O limite dos gastos é um antitérmico, solução com curto prazo de validade, ainda que fortalecido por decisões como essa, pressão do Ministério da Fazenda para que o BNDES pague ao menos parte do que deve ao Tesouro Nacional, aumento temporário de arrecadação com nova edição do programa de refinanciamento de dívidas tributárias (Refis) e venda de ativos como Eletrobras.
"Sem atacar o desequilíbrio das contas públicas, o problema só aumentará. É algébrico. Quanto mais o tempo passa, maior será o problema", diz quem conhece do assunto.
O Brasil chegou à gestão do improviso por não ter prosperado, há um ano, as condições necessárias para o crescimento sustentável. São motores para alimentar a expansão da atividade, redução de juros, privatização e reforma previdenciária. O corte do juro foi acionado, mas com atraso e em ritmo menor que o esperado.
A reação da atividade, confirmada por indicadores, é comparada a um "voo de galinha obesa" - mais curto que os anteriores que foram interrompidos pelo retorno da inflação alimentada por mais déficits. A galinha ganhou peso proporcional aos problemas a serem equacionados.
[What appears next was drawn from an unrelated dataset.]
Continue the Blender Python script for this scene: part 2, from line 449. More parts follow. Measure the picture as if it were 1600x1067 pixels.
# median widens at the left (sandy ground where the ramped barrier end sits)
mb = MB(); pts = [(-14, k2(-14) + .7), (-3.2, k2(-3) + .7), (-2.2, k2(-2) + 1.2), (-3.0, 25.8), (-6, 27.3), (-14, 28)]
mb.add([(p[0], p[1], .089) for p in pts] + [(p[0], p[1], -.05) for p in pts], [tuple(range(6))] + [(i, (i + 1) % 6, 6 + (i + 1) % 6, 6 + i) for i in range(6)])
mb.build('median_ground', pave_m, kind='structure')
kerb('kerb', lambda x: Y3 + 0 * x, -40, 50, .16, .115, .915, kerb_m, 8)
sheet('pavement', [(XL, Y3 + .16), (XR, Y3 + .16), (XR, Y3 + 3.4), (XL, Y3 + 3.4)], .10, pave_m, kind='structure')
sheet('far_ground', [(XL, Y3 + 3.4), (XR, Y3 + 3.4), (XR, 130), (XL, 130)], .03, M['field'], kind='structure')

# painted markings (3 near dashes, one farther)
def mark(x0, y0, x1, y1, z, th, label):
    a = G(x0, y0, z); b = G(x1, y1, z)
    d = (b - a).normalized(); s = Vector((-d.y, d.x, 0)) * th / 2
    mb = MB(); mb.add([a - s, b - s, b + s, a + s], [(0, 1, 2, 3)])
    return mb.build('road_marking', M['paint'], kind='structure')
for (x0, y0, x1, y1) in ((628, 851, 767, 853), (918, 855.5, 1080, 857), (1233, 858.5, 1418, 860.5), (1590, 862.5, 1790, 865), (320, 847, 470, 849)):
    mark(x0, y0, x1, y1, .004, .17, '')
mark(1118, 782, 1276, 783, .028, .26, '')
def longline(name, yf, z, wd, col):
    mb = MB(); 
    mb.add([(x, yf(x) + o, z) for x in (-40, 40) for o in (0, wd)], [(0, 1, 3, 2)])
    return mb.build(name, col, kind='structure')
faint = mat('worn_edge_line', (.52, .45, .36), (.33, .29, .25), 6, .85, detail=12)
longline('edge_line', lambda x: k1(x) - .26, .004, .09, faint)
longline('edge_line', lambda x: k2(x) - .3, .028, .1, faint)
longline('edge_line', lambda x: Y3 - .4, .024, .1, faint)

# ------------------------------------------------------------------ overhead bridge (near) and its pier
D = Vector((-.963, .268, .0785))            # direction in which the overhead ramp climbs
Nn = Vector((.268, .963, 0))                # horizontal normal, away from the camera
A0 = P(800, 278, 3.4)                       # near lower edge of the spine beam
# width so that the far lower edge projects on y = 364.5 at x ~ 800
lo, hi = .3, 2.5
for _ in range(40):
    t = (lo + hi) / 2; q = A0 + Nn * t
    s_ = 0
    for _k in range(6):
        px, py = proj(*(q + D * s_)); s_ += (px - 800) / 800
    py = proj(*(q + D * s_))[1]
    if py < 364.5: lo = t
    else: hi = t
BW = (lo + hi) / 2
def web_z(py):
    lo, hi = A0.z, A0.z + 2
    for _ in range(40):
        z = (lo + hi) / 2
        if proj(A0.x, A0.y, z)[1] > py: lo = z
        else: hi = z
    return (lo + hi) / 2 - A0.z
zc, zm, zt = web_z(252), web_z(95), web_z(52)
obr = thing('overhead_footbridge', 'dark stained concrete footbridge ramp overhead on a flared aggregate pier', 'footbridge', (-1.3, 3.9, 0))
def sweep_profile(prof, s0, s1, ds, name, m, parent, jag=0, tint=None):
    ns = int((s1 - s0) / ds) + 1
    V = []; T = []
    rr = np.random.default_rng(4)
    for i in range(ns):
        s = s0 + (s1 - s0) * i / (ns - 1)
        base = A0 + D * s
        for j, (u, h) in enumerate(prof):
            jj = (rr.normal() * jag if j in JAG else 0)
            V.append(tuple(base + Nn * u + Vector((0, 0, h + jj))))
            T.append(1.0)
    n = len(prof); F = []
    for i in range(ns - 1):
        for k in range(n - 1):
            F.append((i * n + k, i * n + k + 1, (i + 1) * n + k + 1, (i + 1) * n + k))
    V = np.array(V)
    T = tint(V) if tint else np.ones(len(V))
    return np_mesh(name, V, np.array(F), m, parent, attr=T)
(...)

E comete um equívoco quem faz aposta cega no crescimento sem pressões inflacionárias por considerar que o Brasil dispõe de expressiva ociosidade na economia. A ociosidade existe na indústria é fato. Porém, a infraestrutura brasileira está estrangulada. Necessita de investimentos que podem chegar como resultado de processos de privatização bem estruturados. Esse é um dos casos em que investimentos funcionam como antídoto contra a inflação e também contra processos de retração da atividade e a favor da produtividade.